• Your objective
Pull out every line below that holds the word "scene".

• Source material

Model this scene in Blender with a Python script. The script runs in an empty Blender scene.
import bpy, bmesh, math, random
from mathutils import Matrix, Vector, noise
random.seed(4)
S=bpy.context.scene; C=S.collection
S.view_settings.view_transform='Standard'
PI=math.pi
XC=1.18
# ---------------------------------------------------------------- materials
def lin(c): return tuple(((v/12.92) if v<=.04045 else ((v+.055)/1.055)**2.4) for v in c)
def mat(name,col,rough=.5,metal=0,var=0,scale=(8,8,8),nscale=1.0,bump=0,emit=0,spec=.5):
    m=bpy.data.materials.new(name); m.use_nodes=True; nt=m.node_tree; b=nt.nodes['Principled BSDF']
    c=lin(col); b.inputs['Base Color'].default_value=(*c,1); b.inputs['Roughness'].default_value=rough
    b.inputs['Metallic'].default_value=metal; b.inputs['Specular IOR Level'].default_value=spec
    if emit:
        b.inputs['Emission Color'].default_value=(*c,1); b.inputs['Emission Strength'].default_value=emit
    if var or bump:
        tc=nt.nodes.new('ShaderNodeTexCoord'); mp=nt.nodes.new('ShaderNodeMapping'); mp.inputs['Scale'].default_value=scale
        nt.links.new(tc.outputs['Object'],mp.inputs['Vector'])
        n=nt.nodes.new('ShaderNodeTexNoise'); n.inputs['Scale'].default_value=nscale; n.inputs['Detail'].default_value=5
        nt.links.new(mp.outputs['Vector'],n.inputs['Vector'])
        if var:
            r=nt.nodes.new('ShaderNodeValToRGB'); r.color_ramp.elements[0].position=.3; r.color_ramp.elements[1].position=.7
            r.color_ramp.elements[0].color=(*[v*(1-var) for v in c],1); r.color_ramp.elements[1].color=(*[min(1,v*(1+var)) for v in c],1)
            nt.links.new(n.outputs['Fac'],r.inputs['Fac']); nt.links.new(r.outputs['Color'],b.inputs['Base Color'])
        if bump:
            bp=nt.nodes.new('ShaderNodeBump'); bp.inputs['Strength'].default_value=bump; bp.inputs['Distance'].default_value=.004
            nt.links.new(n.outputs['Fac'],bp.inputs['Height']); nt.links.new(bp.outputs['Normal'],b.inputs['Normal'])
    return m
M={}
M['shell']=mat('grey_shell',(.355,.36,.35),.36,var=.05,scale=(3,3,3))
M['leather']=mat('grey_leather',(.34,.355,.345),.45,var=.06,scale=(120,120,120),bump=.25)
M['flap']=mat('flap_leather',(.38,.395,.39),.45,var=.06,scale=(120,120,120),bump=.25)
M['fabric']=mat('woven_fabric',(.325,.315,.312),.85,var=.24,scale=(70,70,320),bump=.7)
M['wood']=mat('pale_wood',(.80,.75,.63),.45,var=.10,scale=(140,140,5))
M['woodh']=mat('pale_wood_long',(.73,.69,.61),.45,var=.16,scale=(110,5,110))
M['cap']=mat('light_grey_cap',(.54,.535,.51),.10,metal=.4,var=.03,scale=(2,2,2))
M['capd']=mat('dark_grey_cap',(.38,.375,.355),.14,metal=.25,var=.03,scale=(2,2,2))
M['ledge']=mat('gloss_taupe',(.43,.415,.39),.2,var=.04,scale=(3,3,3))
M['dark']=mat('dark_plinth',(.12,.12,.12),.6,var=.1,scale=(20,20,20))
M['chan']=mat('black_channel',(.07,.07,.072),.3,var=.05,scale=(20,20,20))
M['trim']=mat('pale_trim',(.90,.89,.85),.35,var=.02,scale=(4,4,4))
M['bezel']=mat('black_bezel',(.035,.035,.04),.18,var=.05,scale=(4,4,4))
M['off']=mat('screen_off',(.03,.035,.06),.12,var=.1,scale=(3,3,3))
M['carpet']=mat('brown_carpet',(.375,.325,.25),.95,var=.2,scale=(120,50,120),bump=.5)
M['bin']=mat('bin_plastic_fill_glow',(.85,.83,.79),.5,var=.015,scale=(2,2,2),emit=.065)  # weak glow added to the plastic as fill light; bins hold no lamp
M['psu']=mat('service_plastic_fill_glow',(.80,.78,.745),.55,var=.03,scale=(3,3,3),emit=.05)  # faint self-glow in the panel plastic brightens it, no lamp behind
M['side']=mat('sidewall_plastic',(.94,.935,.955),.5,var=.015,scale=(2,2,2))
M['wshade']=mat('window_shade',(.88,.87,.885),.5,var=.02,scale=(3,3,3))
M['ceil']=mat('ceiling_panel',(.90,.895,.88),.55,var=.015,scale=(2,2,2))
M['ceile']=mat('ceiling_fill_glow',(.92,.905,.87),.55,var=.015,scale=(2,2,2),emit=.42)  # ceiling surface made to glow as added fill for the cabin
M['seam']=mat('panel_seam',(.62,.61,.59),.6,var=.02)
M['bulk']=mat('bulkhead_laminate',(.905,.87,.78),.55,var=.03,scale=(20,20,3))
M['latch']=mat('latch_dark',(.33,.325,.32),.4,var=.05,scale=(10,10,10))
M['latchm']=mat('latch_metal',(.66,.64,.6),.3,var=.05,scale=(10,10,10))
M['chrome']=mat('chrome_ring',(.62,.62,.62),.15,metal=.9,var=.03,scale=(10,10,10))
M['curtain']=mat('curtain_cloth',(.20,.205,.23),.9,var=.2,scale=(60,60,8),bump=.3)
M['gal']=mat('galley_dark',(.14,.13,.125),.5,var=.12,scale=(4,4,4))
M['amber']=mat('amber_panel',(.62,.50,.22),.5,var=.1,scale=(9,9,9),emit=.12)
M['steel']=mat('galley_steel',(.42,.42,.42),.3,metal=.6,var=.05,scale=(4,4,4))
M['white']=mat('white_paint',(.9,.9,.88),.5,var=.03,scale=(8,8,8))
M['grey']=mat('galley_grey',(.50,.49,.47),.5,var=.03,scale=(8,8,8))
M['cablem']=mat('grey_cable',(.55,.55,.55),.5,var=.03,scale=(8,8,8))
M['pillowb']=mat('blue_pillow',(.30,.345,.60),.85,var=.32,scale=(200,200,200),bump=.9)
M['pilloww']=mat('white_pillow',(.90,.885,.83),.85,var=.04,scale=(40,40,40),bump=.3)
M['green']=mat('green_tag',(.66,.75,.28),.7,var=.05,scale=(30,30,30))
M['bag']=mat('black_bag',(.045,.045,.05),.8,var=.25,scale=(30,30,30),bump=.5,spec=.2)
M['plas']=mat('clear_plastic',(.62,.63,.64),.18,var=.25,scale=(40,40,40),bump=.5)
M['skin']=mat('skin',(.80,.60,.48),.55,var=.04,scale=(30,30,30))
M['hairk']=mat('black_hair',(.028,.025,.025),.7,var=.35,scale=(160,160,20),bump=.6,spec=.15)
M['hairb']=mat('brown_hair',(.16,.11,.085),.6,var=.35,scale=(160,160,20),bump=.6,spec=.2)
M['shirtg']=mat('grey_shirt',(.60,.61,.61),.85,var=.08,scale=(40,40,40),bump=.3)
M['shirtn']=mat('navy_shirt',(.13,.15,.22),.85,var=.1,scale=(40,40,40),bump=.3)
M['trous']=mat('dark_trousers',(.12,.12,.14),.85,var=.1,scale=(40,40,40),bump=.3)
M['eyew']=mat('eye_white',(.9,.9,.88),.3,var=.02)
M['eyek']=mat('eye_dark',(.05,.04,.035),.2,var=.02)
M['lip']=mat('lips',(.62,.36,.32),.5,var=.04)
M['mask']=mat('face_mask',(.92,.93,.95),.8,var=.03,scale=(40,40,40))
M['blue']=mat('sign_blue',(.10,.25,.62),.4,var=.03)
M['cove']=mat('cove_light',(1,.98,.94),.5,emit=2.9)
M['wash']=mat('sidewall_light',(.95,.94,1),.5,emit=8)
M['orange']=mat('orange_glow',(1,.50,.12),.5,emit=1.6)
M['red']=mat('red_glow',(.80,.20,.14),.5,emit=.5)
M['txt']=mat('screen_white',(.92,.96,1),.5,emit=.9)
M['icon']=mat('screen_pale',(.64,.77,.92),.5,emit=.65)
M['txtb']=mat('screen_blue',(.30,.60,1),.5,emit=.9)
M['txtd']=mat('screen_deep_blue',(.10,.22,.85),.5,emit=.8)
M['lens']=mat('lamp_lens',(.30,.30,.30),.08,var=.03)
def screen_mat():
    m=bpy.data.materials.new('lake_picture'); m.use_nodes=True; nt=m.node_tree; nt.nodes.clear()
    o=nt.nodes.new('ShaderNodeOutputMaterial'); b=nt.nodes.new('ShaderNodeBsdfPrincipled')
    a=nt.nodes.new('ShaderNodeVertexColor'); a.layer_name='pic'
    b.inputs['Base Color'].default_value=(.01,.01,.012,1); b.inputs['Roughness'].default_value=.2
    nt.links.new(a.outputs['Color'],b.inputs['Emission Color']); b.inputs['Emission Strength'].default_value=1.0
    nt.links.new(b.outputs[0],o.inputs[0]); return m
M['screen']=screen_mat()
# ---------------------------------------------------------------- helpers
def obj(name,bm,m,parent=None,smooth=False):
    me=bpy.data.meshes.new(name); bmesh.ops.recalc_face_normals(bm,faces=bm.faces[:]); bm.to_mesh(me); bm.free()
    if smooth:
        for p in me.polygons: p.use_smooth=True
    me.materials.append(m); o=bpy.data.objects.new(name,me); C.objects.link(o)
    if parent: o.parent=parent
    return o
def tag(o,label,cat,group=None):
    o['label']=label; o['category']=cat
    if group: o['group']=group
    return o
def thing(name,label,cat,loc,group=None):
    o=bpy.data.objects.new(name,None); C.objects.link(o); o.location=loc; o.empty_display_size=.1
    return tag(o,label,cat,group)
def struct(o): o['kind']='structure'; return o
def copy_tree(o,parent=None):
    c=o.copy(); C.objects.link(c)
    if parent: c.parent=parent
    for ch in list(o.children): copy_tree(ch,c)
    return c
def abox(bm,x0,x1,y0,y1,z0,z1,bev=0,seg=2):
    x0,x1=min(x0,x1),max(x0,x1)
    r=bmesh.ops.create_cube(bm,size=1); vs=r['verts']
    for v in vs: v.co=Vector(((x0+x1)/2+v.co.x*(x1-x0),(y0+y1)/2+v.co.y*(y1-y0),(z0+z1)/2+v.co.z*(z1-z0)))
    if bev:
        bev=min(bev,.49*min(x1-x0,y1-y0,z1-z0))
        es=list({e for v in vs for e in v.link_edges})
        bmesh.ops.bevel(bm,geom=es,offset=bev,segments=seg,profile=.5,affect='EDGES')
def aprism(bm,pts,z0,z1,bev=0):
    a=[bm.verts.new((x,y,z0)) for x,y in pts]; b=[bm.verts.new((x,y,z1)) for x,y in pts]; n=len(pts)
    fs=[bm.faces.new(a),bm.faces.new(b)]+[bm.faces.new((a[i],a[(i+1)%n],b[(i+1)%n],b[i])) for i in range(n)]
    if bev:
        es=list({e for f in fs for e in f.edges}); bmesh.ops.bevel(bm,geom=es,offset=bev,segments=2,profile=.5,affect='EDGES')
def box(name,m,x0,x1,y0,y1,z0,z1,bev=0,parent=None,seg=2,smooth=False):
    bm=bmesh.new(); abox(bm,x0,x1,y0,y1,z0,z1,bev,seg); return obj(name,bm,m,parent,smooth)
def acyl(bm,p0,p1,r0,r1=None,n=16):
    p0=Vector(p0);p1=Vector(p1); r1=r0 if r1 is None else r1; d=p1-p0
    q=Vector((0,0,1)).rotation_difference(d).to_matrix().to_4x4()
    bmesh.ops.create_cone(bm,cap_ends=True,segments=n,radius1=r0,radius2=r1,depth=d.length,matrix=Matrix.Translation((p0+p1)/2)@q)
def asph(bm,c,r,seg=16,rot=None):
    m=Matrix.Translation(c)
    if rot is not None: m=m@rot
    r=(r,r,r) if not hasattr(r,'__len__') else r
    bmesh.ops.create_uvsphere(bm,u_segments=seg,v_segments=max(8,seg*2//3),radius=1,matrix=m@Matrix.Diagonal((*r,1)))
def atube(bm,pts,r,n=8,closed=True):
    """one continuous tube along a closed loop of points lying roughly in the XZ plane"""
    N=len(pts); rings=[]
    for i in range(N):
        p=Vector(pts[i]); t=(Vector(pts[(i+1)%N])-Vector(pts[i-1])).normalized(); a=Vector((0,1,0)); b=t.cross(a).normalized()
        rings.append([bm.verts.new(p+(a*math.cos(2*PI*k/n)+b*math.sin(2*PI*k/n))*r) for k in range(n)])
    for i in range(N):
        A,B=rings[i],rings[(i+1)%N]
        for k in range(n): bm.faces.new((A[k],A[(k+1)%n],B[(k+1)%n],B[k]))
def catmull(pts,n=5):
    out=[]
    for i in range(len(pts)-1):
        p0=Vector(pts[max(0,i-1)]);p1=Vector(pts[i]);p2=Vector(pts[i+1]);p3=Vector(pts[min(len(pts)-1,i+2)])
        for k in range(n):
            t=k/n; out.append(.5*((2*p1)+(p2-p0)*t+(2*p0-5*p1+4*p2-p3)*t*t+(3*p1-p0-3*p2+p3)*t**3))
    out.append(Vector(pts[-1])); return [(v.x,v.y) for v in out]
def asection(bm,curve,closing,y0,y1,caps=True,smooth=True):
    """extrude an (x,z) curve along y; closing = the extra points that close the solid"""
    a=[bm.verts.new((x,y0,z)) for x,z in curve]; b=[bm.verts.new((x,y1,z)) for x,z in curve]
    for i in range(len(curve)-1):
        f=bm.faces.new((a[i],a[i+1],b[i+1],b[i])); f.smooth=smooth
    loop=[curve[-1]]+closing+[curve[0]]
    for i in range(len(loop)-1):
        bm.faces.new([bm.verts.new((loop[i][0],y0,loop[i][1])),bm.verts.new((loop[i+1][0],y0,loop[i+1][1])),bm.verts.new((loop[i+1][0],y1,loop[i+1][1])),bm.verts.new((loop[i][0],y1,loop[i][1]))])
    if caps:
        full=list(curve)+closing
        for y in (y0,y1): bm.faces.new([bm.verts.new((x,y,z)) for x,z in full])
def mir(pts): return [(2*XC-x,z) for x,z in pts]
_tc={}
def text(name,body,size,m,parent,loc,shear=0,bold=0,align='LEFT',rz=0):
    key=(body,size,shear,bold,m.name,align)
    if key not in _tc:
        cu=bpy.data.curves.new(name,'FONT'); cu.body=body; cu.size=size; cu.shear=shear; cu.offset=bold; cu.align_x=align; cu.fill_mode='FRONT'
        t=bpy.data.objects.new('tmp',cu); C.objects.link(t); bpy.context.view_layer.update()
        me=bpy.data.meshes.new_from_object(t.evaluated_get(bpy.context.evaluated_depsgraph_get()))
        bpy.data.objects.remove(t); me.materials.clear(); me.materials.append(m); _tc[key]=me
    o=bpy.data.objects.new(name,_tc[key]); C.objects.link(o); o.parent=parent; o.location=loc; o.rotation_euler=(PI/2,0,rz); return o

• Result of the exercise
Model this scene in Blender with a Python script. The script runs in an empty Blender scene.
S=bpy.context.scene; C=S.collection